Business Materials 20 October 2014 15:47 (UTC +04:00)

Tehran, Iran, Oct. 20

By Milad Fashtami - Trend:

Member of National Security and Foreign Policy Committee of Iranian parliament (Majlis), Ebrahim Aqamohammadi said that Turkey is buying Iraqi oil from the IS group at one third of the real price.

Aqamohammadi added that Turkey's move can negatively affect its relations with oil-producing countries, Iran's ISNA News Agency reported on October 20.

"Turkey is taking advantage of the situation in Iraq. But Ankara should know that this can harm the country's main interests in the region," he said.

"Iran has supported Ankara in different situations, but if we reach conclude that our help is harming our own national interests, we'll definitely revise our policy," Aqamohammadi noted.

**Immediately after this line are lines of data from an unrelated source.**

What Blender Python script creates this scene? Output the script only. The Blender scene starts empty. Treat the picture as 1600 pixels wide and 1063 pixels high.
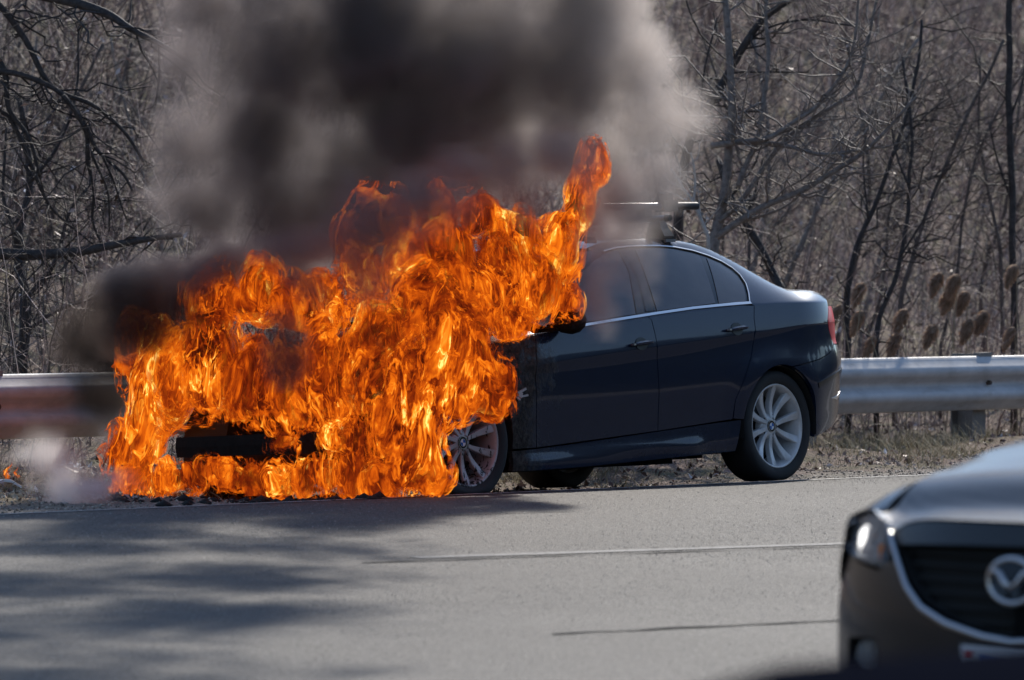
import bpy, bmesh, math, random
import numpy as np
from mathutils import Vector, Matrix, noise as mnoise
from mathutils.geometry import delaunay_2d_cdt

scene = bpy.context.scene
COL = scene.collection
R = math.radians

# ------------------------------------------------------------------ camera
F = 9900.0                      # focal length in pixels of a 1600 px wide frame
CAM_H = 1.8
PITCH = math.atan(274.5 / F)
cd = bpy.data.cameras.new("camera")
cam = bpy.data.objects.new("camera", cd)
COL.objects.link(cam)
cam.location = (0, 0, CAM_H)
cam.rotation_euler = (R(90) - PITCH, 0, 0)
cd.sensor_width = 36.0
cd.lens = 36.0 * F / 1600.0
cd.clip_start = 0.5
cd.clip_end = 3000
cd.dof.use_dof = True
cd.dof.focus_distance = 35.3
cd.dof.aperture_fstop = 4.3
scene.camera = cam

# ------------------------------------------------------------------ world, sun, exposure
LIGHT = Vector((-0.22, -0.80, -0.56)).normalized()      # the way the sunlight travels
TOSUN = -LIGHT
SUN_EL = math.asin(TOSUN.z)
SUN_AZ = math.atan2(TOSUN.x, TOSUN.y)                    # from +Y towards +X
w = bpy.data.worlds.new("World")
scene.world = w
w.use_nodes = True
wn = w.node_tree.nodes
sky = wn.new("ShaderNodeTexSky")
sky.sky_type = 'NISHITA'
sky.sun_disc = False
sky.sun_elevation = SUN_EL
sky.sun_rotation = SUN_AZ
sky.air_density = 1.0
sky.dust_density = 0.1
sky.ozone_density = 1.9
wn["Background"].inputs["Strength"].default_value = 0.125
w.node_tree.links.new(sky.outputs[0], wn["Background"].inputs[0])

sd = bpy.data.lights.new("sun", 'SUN')
sun = bpy.data.objects.new("sun", sd)
COL.objects.link(sun)
sd.energy = 3.6
sd.angle = R(0.5)
sd.color = (1.0, 0.93, 0.83)
sun.rotation_euler = LIGHT.to_track_quat('-Z', 'Y').to_euler()

scene.view_settings.view_transform = 'Standard'
scene.view_settings.look = 'None'
scene.view_settings.exposure = 0.50
scene.view_settings.gamma = 1.0
scene.view_settings.use_curve_mapping = False
scene.render.engine = 'CYCLES'
cy = scene.cycles
cy.use_denoising = True
cy.max_bounces = 8
cy.diffuse_bounces = 3
cy.glossy_bounces = 4
cy.transmission_bounces = 6
cy.transparent_max_bounces = 40
cy.volume_bounces = 2
cy.volume_step_rate = 2.8
cy.volume_max_steps = 512

# ------------------------------------------------------------------ frames of reference
ANG = math.atan2(0.63, 0.777)
HD = Vector((-math.sin(ANG), -math.cos(ANG), 0))         # the way the traffic heads
LF = Vector((math.cos(ANG), -math.sin(ANG), 0))          # to the left of it, towards the camera
ORG = Vector((1.5, 36.0, 0.0))                           # where the near rear tyre stands

def ray(px, py):
    x = (px - 800) / F; v = (531.5 - py) / F
    c, s = math.cos(PITCH), math.sin(PITCH)
    return Vector((x, c + v * s, -s + v * c))

def at(px, py, Y):
    """The point of the place seen at a pixel of the photograph, Y metres from the camera."""
    d = ray(px, py)
    return Vector((0, 0, CAM_H)) + d * (Y / d.y)

def uv(X, Y):
    rx, ry = X - ORG.x, Y - ORG.y
    return rx * HD.x + ry * HD.y, rx * LF.x + ry * LF.y

def xy(u, v):
    return ORG.x + HD.x * u + LF.x * v, ORG.y + HD.y * u + LF.y * v

def grade(u):
    return 0.0135 * 60 * math.tanh(u / 60.0)

def road_f(v):
    if v < 0: return 0.058 * v
    if v < 1.5: return 0.058 * v - 0.0327 * v * v
    if v < 16: return 0.0134 - 0.04 * (v - 1.5)
    return 0.0134 - 0.04 * 14.5

def sstep(a, b, x):
    t = min(1, max(0, (x - a) / (b - a)))
    return t * t * (3 - 2 * t)

EDGE = -0.13
def edge_v(u):
    return EDGE + 0.035 * mnoise.noise(Vector((u * 0.9, 3.1, 0))) + 0.02 * mnoise.noise(Vector((u * 4.0, 7.7, 0)))

def road_z(u, v):
    return grade(u) + road_f(v)

def ground_z(u, v):
    if v > EDGE - 0.02:
        if v > 16.5:
            return grade(u) + road_f(16) - 0.05 - 0.06 * min(v - 16.5, 8)
        return road_z(u, v) - 0.05
    d = -v
    wheel = sstep(-1.7, -.5, u) * sstep(4.3, 3.2, u)          # the soft verge has sunk where the car stands
    z = grade(u) + 0.058 * max(v, -2.2) * (0.05 + 0.95 * wheel) - 0.022
    z -= 0.10 * (1 - wheel) * sstep(2.0, 3.0, d)
    z += 0.13 * sstep(1.4, 2.5, d) * (0.8 + 0.5 * mnoise.noise(Vector((u * 0.8, v * 0.8, 5))))
    if d > 3.2:
        t = d - 3.2
        z += 0.05 * min(t, 5)
    if d > 7:
        t = d - 7
        z += 0.46 * t * t / (t + 4) if t < 55 else 0.46 * 55 * 55 / 59
    z += 0.03 * mnoise.noise(Vector((u * 1.7, v * 1.7, 1))) * sstep(0.3, 1.2, d)
    z += 0.012 * mnoise.noise(Vector((u * 7, v * 7, 2))) * sstep(0.12, 0.4, d)
    z += 0.25 * mnoise.noise(Vector((u * 0.35, v * 0.35, 9))) * sstep(3.5, 6, d)
    return z

def gz(X, Y):
    return ground_z(*uv(X, Y))

# ------------------------------------------------------------------ small helpers
def props(o, label=None, cat=None, group=None, kind=None):
    if label: o['label'] = label
    if cat: o['category'] = cat
    if group: o['group'] = group
    if kind: o['kind'] = kind
    return o

def empty(name, loc=(0, 0, 0), mat=None):
    o = bpy.data.objects.new(name, None)
    o.empty_display_size = 0.2
    COL.objects.link(o)
    o.matrix_world = mat if mat is not None else Matrix.Translation(Vector(loc))
    return o

def mesh_obj(name, verts, faces, mat=None, parent=None, smooth=False):
    me = bpy.data.meshes.new(name)
    me.from_pydata([tuple(v) for v in verts], [], faces)
    if smooth:
        me.polygons.foreach_set('use_smooth', [True] * len(me.polygons))
    me.update()
    o = bpy.data.objects.new(name, me)
    COL.objects.link(o)
    if mat:
        for m in (mat if isinstance(mat, (list, tuple)) else [mat]):
            me.materials.append(m)
    if parent: o.parent = parent
    return o

def bm_obj(name, bm, mat=None, parent=None, smooth=False, angle=None):
    me = bpy.data.meshes.new(name)
    bm.to_mesh(me); bm.free()
    if smooth:
        me.polygons.foreach_set('use_smooth', [True] * len(me.polygons))
        if angle is not None:
            me.set_sharp_from_angle(angle=R(angle))
    o = bpy.data.objects.new(name, me)
    COL.objects.link(o)
    if mat:
        for m in (mat if isinstance(mat, (list, tuple)) else [mat]):
            me.materials.append(m)
    if parent: o.parent = parent
    return o

def copy_tree(o, parent=None):
    c = o.copy(); COL.objects.link(c)
    if parent:
        c.parent = parent
    for ch in list(o.children):
        copy_tree(ch, c)
    return c

class MB:
    """Collects vertices and faces of one mesh."""
    def __init__(s): s.v = []; s.f = []; s.mi = []
    def add(s, v, f, mi=0):
        n = len(s.v); s.v += [tuple(p) for p in v]
        for q in f:
            s.f.append([i + n for i in q]); s.mi.append(mi)
    def box(s, x0, x1, y0, y1, z0, z1, M=None, mi=0):
        v = [Vector((x, y, z)) for x in (x0, x1) for y in (y0, y1) for z in (z0, z1)]
        if M is not None: v = [M @ p for p in v]
        s.add(v, [(0, 1, 3, 2), (4, 6, 7, 5), (0, 4, 5, 1), (2, 3, 7, 6), (0, 2, 6, 4), (1, 5, 7, 3)], mi)
    def tube(s, pts, rad, n=6, cap=True, mi=0):
        pts = [Vector(p) for p in pts]
        if not isinstance(rad, (list, tuple)): rad = [rad] * len(pts)
        up = Vector((0, 0, 1)); rings = []; base = len(s.v)
        t0 = (pts[1] - pts[0]).normalized()
        if abs(t0.dot(up)) > 0.9: up = Vector((1, 0, 0))
        nx = t0.cross(up).normalized()
        for i, p in enumerate(pts):
            t = (pts[min(i + 1, len(pts) - 1)] - pts[max(i - 1, 0)])
            t = t.normalized() if t.length > 1e-9 else t0
            nx = (nx - t * nx.dot(t)).normalized()
            ny = t.cross(nx)
            for k in range(n):
                a = 2 * math.pi * k / n
                s.v.append(tuple(p + (nx * math.cos(a) + ny * math.sin(a)) * rad[i]))
        for i in range(len(pts) - 1):
            for k in range(n):
                a = base + i * n + k; b = base + i * n + (k + 1) % n
                s.f.append([a, b, b + n, a + n]); s.mi.append(mi)
        if cap:
            s.f.append([base + k for k in range(n)][::-1]); s.mi.append(mi)
            e = base + (len(pts) - 1) * n
            s.f.append([e + k for k in range(n)]); s.mi.append(mi)
    def build(s, name, mat=None, parent=None, smooth=False, angle=None):
        o = mesh_obj(name, s.v, s.f, mat, parent, smooth)
        if any(s.mi):
            o.data.polygons.foreach_set('material_index', s.mi)
        if smooth and angle is not None:
            o.data.set_sharp_from_angle(angle=R(angle))
        return o

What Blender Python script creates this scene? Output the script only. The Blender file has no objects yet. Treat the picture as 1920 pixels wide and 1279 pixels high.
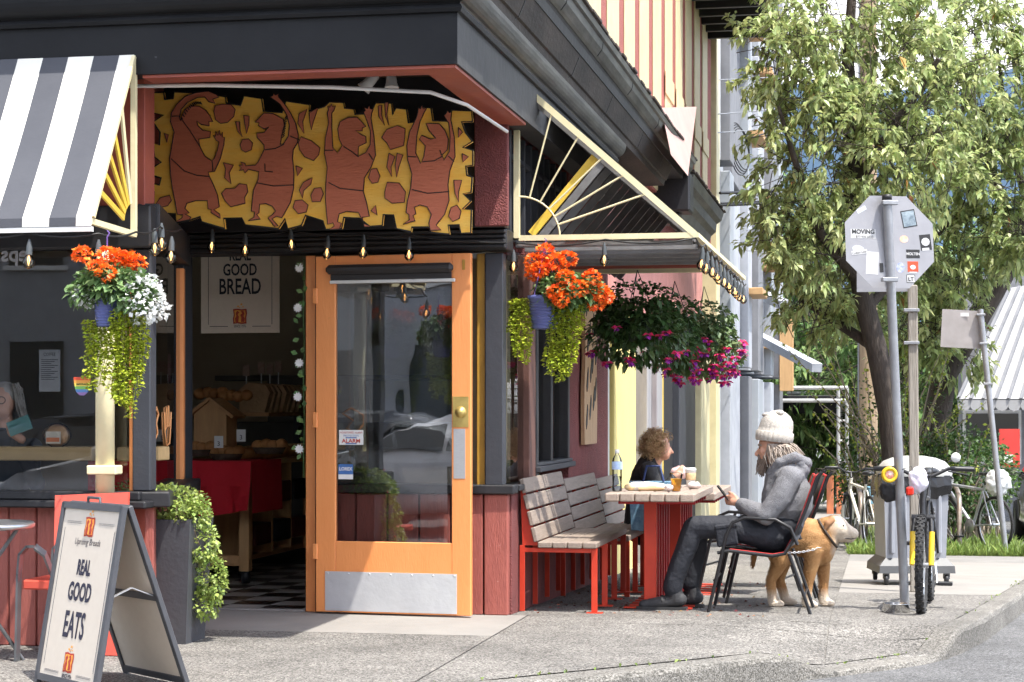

US Secretary of State John Kerry said last week that the terrorist Islamic State in Iraq and the Levant (ISIL) financially supports itself by selling oil via either Turkey or Lebanon.

The U.S. announced several months ago that ISIL's revenues from selling crude oil is $1 million per day, while several media have claimed that ISIL was selling crude oil to Syria and Turkey governments.

Turkey have rejected taking any oil from ISIL.

The terrorist organization known as the 'Islamic State' (IS, formerly ISIL or ISIS) was created in 2003 in Iraq. Between 2004 and 2006, the organization was led by Abu Musab al-Zarqawi, and consisted of 11 radical Islamist groups, which had close ties to the terrorist organization Al-Qaeda.

Following the start of military confrontation in Syria in 2013 between the armed opposition and the government forces, the IS penetrated the country. The organization said at the time it refuses to take the oath of Al-Qaeda and declared 'a holy war' against all groups in Iraq and Syria, as well as the Syrian government forces.